The band’s first impressions of their future label soon proved to be wrong.
“After I moved to Ames, we got a lot more in touch with them,” Finch says. “We started to [play more shows] because of them, and realized they weren’t just out to get us.”
Finch says despite a few misunderstandings and disagreements, the support Bi-Fi provides has given them the assistance they need to make a name for themselves.
“We have a mixed relationship [with Bi-Fi]. We would be worse off without them, although there are times when I wish we weren’t with a label,” Finch says. “We’re getting national distribution and national radio play with this album, and this is all stuff that we’re not paying for — they’re the ones taking out the loans.”
Despite a mostly positive partnership between the two parties, Frankenixon has yet to decide on its future with the local label.
“Right now, we’re just going to put this album out and see where it takes us,” Baier says. “I think we’d obviously like to move on to bigger and better things, and I think that’s what Bi-Fi wants for us as well.”
“The understanding has always been that we would be a ‘one full-length album’ band,” Kiplinger says. “We’ll just have to see where this album takes us.”

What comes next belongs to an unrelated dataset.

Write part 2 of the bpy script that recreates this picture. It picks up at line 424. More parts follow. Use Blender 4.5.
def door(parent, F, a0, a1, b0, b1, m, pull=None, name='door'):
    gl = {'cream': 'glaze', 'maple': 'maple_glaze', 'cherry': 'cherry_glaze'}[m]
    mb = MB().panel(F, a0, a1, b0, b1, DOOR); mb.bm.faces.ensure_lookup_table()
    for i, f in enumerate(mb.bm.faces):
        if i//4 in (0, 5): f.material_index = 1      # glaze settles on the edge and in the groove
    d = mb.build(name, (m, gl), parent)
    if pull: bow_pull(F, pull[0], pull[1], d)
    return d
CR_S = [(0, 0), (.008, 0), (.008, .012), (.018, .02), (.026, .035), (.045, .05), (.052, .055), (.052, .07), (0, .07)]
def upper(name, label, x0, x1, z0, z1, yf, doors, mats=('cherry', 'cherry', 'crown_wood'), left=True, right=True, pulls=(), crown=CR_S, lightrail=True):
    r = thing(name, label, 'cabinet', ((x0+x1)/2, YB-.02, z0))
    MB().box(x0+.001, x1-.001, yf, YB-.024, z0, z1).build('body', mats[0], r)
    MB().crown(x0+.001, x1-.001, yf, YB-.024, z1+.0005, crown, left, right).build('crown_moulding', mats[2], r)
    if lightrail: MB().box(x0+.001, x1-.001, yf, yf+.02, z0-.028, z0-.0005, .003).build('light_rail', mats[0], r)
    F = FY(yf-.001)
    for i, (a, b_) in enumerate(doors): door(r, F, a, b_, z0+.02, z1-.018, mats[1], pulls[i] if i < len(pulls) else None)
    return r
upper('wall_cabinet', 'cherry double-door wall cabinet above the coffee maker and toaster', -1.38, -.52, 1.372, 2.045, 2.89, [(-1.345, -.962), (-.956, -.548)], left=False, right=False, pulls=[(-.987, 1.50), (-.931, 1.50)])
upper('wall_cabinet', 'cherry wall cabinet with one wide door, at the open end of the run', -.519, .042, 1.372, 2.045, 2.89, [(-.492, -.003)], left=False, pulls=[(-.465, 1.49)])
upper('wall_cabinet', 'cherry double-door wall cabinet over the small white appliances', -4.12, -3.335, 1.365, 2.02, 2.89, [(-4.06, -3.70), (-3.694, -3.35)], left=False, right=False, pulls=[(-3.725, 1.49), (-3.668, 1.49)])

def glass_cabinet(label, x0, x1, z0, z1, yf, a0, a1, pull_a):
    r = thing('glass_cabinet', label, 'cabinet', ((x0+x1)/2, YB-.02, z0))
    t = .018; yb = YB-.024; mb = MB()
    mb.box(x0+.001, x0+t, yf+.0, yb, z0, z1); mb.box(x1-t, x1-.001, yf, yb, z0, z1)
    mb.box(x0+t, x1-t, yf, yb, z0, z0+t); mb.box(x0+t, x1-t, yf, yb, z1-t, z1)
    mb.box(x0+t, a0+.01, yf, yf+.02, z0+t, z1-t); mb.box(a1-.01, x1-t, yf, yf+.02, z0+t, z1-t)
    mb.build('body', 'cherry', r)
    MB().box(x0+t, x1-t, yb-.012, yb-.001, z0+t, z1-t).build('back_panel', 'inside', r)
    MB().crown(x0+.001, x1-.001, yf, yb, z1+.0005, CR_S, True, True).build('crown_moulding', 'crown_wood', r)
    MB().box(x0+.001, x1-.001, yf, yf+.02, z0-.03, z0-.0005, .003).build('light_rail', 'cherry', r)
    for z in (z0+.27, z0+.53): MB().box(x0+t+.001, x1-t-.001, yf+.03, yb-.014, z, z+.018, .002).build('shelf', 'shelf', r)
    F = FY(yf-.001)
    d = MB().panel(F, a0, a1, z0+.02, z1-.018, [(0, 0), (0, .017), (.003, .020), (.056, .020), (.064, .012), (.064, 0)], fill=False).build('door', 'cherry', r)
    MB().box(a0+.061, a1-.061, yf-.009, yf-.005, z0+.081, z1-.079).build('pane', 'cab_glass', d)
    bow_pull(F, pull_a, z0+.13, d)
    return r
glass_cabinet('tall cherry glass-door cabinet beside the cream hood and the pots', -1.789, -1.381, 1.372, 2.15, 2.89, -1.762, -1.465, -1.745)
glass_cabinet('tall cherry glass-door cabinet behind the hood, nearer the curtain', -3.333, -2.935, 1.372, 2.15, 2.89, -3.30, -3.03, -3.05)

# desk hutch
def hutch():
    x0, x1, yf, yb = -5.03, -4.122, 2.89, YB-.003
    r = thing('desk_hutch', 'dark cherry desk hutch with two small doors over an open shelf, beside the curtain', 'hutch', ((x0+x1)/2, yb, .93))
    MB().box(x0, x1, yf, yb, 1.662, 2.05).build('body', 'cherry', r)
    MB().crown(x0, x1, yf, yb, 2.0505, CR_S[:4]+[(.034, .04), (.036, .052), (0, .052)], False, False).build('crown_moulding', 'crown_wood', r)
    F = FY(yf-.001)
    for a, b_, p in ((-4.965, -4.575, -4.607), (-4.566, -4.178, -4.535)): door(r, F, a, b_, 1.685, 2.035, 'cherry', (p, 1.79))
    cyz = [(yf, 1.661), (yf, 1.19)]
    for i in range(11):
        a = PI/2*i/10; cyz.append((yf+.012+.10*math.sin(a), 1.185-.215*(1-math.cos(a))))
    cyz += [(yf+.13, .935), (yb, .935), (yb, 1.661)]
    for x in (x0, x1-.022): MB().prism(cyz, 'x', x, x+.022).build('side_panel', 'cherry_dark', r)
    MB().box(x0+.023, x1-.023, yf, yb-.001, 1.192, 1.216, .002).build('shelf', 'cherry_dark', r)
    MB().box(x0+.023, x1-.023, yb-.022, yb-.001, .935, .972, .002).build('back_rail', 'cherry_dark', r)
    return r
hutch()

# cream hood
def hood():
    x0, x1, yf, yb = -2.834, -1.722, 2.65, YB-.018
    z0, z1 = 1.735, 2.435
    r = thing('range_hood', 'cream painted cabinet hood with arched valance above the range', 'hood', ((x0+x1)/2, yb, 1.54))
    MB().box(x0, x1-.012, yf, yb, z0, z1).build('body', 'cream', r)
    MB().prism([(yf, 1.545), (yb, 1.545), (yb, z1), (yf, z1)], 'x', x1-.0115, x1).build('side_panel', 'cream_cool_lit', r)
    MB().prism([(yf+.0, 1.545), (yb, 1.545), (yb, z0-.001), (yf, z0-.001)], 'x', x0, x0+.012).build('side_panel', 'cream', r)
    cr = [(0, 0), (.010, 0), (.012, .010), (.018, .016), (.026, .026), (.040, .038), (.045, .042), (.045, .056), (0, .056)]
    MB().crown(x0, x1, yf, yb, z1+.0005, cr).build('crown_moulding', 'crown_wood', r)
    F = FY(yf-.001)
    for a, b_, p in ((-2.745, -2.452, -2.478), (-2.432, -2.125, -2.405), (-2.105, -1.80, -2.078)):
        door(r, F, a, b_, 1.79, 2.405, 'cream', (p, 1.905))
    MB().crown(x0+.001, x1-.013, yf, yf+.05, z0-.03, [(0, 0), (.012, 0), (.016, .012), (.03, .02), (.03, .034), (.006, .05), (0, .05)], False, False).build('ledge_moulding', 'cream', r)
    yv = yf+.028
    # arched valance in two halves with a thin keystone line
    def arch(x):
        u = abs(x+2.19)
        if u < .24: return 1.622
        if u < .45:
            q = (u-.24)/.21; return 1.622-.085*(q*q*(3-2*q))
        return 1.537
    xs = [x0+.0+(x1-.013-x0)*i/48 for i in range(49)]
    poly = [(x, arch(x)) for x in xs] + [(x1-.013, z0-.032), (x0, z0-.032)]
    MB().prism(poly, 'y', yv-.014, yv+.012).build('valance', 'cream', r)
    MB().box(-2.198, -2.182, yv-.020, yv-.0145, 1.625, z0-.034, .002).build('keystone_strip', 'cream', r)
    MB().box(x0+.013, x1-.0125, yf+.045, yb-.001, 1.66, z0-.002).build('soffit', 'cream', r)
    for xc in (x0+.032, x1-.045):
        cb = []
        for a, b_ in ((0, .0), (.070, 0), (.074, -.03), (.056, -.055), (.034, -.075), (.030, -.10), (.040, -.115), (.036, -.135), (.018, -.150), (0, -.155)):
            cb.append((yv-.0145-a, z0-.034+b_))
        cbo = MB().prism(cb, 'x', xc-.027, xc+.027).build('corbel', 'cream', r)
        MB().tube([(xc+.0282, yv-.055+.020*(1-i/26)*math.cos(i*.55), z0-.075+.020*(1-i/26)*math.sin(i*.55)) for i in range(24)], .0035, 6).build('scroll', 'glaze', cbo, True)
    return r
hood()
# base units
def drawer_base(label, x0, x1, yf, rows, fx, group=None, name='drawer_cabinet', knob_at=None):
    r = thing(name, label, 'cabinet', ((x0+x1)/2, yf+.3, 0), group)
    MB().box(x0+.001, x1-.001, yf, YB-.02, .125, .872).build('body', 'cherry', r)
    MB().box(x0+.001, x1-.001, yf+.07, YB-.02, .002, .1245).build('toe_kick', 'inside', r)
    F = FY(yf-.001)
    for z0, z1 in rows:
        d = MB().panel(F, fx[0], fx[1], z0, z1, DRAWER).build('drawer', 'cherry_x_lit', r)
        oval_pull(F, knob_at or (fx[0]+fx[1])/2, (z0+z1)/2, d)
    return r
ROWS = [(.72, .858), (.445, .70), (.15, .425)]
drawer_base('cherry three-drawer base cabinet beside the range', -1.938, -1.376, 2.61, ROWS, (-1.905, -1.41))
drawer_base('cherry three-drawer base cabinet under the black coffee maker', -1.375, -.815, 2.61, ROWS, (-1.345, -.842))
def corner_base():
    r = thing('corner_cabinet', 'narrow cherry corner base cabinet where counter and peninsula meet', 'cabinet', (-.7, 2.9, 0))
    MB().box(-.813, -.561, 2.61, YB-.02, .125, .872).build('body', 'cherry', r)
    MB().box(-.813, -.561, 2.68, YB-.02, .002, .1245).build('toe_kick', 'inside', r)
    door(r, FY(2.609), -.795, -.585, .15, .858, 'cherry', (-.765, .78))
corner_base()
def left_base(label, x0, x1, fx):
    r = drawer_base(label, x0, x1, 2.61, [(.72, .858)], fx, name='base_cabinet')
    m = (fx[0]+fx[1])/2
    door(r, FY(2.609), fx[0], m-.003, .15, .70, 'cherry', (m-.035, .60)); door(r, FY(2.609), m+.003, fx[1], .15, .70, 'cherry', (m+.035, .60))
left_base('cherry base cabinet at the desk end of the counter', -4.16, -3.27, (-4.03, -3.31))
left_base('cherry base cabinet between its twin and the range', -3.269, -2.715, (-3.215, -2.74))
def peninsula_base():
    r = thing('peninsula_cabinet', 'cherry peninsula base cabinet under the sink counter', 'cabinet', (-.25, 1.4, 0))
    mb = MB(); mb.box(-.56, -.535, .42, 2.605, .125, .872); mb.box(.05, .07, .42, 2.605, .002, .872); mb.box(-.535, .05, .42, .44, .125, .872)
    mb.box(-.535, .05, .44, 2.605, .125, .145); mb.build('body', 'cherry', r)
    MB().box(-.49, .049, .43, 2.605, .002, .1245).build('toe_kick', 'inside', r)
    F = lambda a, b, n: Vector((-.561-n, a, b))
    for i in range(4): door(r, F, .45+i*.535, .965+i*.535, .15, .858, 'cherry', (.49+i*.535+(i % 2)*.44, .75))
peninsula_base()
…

Finch agrees, and hopes the album not only helps them move on musically, but also geographically.
“I’m hoping that by doing this, we’ll be able to move out of Iowa eventually,” Finch says. “I’m really hoping that the album will get picked up and give us some direction as to where to move. That’s the main goal, I think — to be pointed where our sound wants us to go.”
With the release of their album and an unsure future on the horizon, the members of Frankenixon have officially reached the “make-or-break” point with their careers. Baier, however, seems content with letting the future happen as it may.
“We have a lot of goals we could probably tell you about, but the more I try to get into my mind what our goal is going to be, the more I decide to not really have any expectations,” Baier says. “You never know what’s going to happen next.”